ABSTRACT

In 1960 South Korea was one of the poorest 25 countries in the world.1 Its Gross Domestic Product (GDP) per capita was just $82 (in 1960 prices). United States (US) policymakers’ assessment of the country as a ‘hopeless case’ appeared apposite at the time (Hart-Landsberg, 1993). However, the performance of the Korean economy over the next four decades or so could not have been more different from that predicted by such policymakers in 1960. After almost four decades of rapid growth, in 1997 Korean GDP per capita was approximately $11,000 (in 1997 prices). Korea was now a member of the Organisation for Economic Co-operation and Development (OECD) and one of the few countries that appeared to have successfully graduated from the Third World. As a result of this remarkable performance a vast volume of literature has been generated on the development of the South Korean political economy over this period. However, in December 1997 the Korean economic ‘miracle’ came to an abrupt end. Facing massive capital haemorrhaging and with its own reserves rapidly running out, the Korean government was forced to go cap in hand to the International Monetary Fund (IMF) for emergency liquidity support. By January 1998, per capita GDP had fallen to $6,600 and was set to fall a further 6 per cent by the end of the year (Cumings, 1999a). While the severe recession of 1998 was short-lived, with GDP growth exceeding 9 per cent in both 1999 and 2000, there is near consensus that the crisis has left a deep impression on the Korean political economy (International Herald Tribune, 2001).
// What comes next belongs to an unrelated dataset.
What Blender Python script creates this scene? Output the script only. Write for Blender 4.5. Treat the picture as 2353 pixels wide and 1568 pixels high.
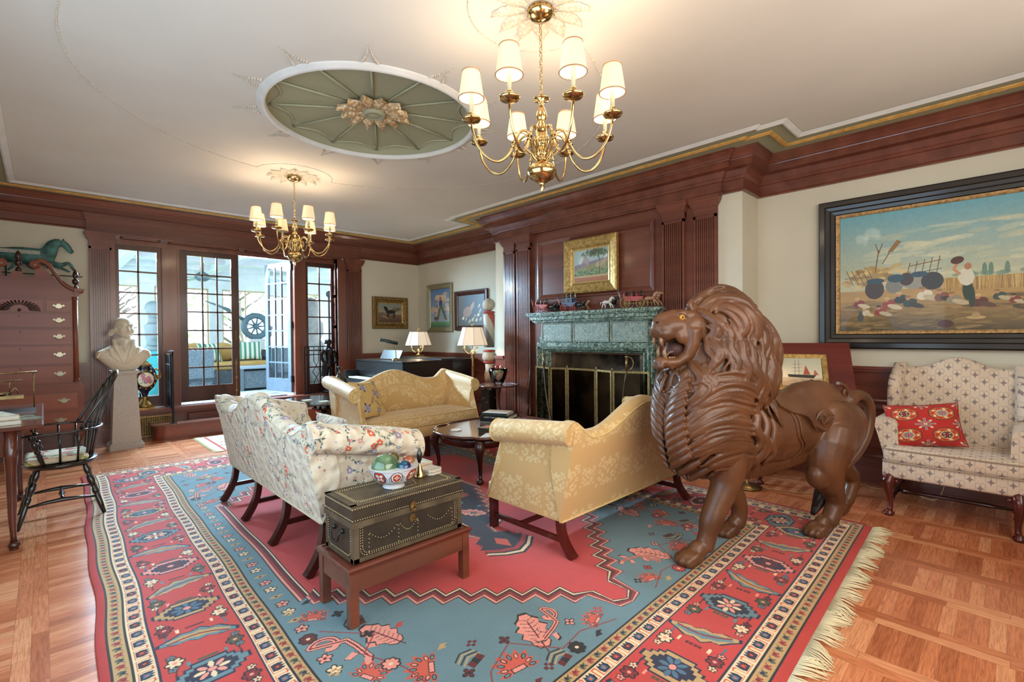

The crisis did not mark the demise of Korea as a centre of capitalist accumulation; it did, however, mark the end of the era of state-led capitalist development. Unsurprisingly, given the epoch-making nature of the crisis and Korea’s previous economic performance, the crisis attracted the attention of the global academic, policymaking and journalistic communities. Since 1997, countless journal articles, books and official reports have attempted to explain the origins of the crisis, analyse the changes that have taken place since the crisis, and offer conjecture as to where the Korean political economy is headed and policy advice to the Korean government.